> **OBJECTIVE**
Reproduce all of the data exactly, with no line skipped.

□ □ □ □

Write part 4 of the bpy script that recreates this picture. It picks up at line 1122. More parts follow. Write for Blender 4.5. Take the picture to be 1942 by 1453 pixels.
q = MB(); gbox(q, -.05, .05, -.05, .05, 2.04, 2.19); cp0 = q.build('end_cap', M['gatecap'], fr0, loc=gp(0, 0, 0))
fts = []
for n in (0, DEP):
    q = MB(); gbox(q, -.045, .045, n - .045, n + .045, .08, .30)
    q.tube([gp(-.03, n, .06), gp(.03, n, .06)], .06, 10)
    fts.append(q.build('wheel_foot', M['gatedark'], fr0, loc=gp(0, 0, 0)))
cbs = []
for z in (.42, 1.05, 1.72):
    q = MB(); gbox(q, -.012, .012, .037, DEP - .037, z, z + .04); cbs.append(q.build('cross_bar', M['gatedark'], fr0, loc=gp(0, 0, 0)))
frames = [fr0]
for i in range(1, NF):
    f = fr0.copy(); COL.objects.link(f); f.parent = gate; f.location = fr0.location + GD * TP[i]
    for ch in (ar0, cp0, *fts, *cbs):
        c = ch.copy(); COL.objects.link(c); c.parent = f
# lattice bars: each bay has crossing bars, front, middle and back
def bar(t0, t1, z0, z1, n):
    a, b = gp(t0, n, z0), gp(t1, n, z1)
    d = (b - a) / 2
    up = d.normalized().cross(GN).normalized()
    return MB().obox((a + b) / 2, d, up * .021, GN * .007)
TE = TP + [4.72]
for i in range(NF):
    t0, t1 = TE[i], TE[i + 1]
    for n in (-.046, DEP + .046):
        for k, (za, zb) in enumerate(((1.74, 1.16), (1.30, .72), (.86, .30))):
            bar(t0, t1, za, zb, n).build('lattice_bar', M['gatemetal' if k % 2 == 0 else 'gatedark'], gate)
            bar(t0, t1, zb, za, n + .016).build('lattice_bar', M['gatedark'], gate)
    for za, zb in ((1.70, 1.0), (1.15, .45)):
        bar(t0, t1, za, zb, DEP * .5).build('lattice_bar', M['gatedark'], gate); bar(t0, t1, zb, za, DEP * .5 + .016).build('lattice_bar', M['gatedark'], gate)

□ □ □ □

> **SOLUTION FOR THIS EXERCISE**
Write part 4 of the bpy script that recreates this picture. It picks up at line 1122. More parts follow. Write for Blender 4.5. Take the picture to be 1942 by 1453 pixels.
q = MB(); gbox(q, -.05, .05, -.05, .05, 2.04, 2.19); cp0 = q.build('end_cap', M['gatecap'], fr0, loc=gp(0, 0, 0))
fts = []
for n in (0, DEP):
    q = MB(); gbox(q, -.045, .045, n - .045, n + .045, .08, .30)
    q.tube([gp(-.03, n, .06), gp(.03, n, .06)], .06, 10)
    fts.append(q.build('wheel_foot', M['gatedark'], fr0, loc=gp(0, 0, 0)))
cbs = []
for z in (.42, 1.05, 1.72):
    q = MB(); gbox(q, -.012, .012, .037, DEP - .037, z, z + .04); cbs.append(q.build('cross_bar', M['gatedark'], fr0, loc=gp(0, 0, 0)))
frames = [fr0]
for i in range(1, NF):
    f = fr0.copy(); COL.objects.link(f); f.parent = gate; f.location = fr0.location + GD * TP[i]
    for ch in (ar0, cp0, *fts, *cbs):
        c = ch.copy(); COL.objects.link(c); c.parent = f
# lattice bars: each bay has crossing bars, front, middle and back
def bar(t0, t1, z0, z1, n):
    a, b = gp(t0, n, z0), gp(t1, n, z1)
    d = (b - a) / 2
    up = d.normalized().cross(GN).normalized()
    return MB().obox((a + b) / 2, d, up * .021, GN * .007)
TE = TP + [4.72]
for i in range(NF):
    t0, t1 = TE[i], TE[i + 1]
    for n in (-.046, DEP + .046):
        for k, (za, zb) in enumerate(((1.74, 1.16), (1.30, .72), (.86, .30))):
            bar(t0, t1, za, zb, n).build('lattice_bar', M['gatemetal' if k % 2 == 0 else 'gatedark'], gate)
            bar(t0, t1, zb, za, n + .016).build('lattice_bar', M['gatedark'], gate)
    for za, zb in ((1.70, 1.0), (1.15, .45)):
        bar(t0, t1, za, zb, DEP * .5).build('lattice_bar', M['gatedark'], gate); bar(t0, t1, zb, za, DEP * .5 + .016).build('lattice_bar', M['gatedark'], gate)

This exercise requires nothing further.